The final HVRA Traffic Study was released in September 2018. It provides the full set of data gathered by 33 volunteers at 7 intersections over a 7-hour period on June 12, 2018. The figures are startling: 61 incidents of wrong-way driving, 52% of drivers failing to stop at stop signs, and 136 drivers failing to stop at the Harbord-Robert crosswalk when pedestrians were trying to cross. Analysis of the data along with the observers’ comments help explain variations in driving behaviour. They note missing signage at Brunswick and Ulster, point out the high number of U-turns at Ulster and Lippincott, and generally find more careful driving when pedestrians are present and when traffic volume is highest. They also notice the high proportion of cyclists going the wrong way and not stopping at stop signs. Both the graphs and the text will hold your interest!

This is its concluding page:


To enhance safety for everyone in Harbord Village, the HVRA Transportation Committee suggest there is an immediate need for:

  1. Enforcement of existing laws by:
    • increasing traffic police presence in the Harbord Village area
    • use of technology such as cameras
    • following through with those who report wrong-way driving
  2. Education of the public about existing laws, fine infractions, etc.
  3. Consideration of new street design and signage and introduction, for example, of clearly marked cycle paths, etc.
  4. A systematic and rigorous study of the issues.

Should other Resident Associations or groups wish to conduct a study for their local needs, HVRA prepared a “How To” document available at


The frequency of traffic violations suggests Harbord Village to be an ideal site for a pilot safety audit and for testing the efficacy of various solutions.
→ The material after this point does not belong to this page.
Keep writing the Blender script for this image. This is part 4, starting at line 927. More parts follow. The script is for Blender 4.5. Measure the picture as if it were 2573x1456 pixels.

Major Street Traffic Calming: The Long Story, 2013-2017

One of the first transportation initiatives came from residents of Major Street between College and Ulster. In 2017, after four years of sustained effort and sometimes contentious discussions, they finally obtained traffic-calming measures in the form of speed humps. Their long story is outlined below, with links to supporting documents.

  • April 2013: 25+ parents write Councillor requesting traffic-calming measures.
  • Fall 2014: After reminders, Transportation Department studies traffic patterns, proposes trial of seasonal “island parking,” adding 12 permit-parking spaces in 3 groups on west side.
  • April 2015: After repeated inquiries, parents’ group hears for first time about Transportation proposal.
  • June 2015: HVRA distributes proposal to all block residents with invitation to June 15 meeting, creates informational webpage; hosts block meeting with Councillor and Transportation engineer; 15 residents present express unanimous approval. HVRA summarizes views in letter to Councillor, then distributes revised diagram and explanation to all block residents, with invitation to contact Councillor with further comments.
  • July 2015: 20 other residents write Councillor objecting to proposal.
  • September 2015: HVRA calls second block meeting; Councillor notes disagreements, offers to ask Transportation for speed humps instead of “island parking”; general support.
  • September-October 2015: Residents gather 80+ names on petition for speed humps, sent to Councillor on Oct. 19 with letter of support.
  • November 2015: Councillor presents petition to Toronto / East York Community Council; Council instructs Transportation Department to proceed with speed humps.
  • December 2015: Transportation Department conducts mail-in poll to confirm support for speed humps, using outdated list of residents; 47% response rate, large majority in favour of speed humps—but 50% response rate required.
  • January 2016: HVRA writes letter to Councillor urging discounting of results because of flawed process; irate residents also write to Councillor in protest (read their scathing letters here). 
  • April 2016: Toronto / East York Community Council rejects flawed poll results (Agenda Item TE15.56), instructs Transportation (again) to install speed humps.
  • April 2017: Council calls for tenders to install speed humps; the work is included in the 2017 Transportation budget and work list.
  • July and August 2017: The signs go up in July, and four speed humps are installed in two days in August. They meet the new City standard of 75mm in height—high enough to be noticed by drivers, but not so high as to scrape vehicles’ undercarriages. Drivers noticeably slow down when they see and feel them.

HVRA Community Builders 2018: the Major Street crew

Major Street residents (some pictured at left, standing on a new speed hump) are justifiably proud of their persistence. They can also feel that their documentation of frustrations and inefficiencies helped change the process at City Hall.

Two other Harbord Village blocks have already benefitted from an expedited process:

  • Residents on Robert Street between Willcocks and Harbord, led by parents Gina Buonaguro and Cathy Merkley, obtained a promise of action after only a year of campaigning. Starting in May 2017, they polled neighbours and provided the Councillor’s office with a signed petition for speed humps, followed by several letters of inquiry. On July 4, 2018, Toronto and East York Community Council (TEYCC) supported the Councillor’s motion to “waive the petition and polling requirements of the Traffic Calming Policy and authorize the installation of traffic calming (speed humps) on Robert Street, between Willcocks Street and Harbord Street.”
  • At the same meeting, TEYCC also voted to authorize “the installation of speed bumps on Sussex Mews, between Bloor Street West and Sussex Avenue.” (Speed bumps are harsher installations on roadways less likely to be used by emergency vehicles.)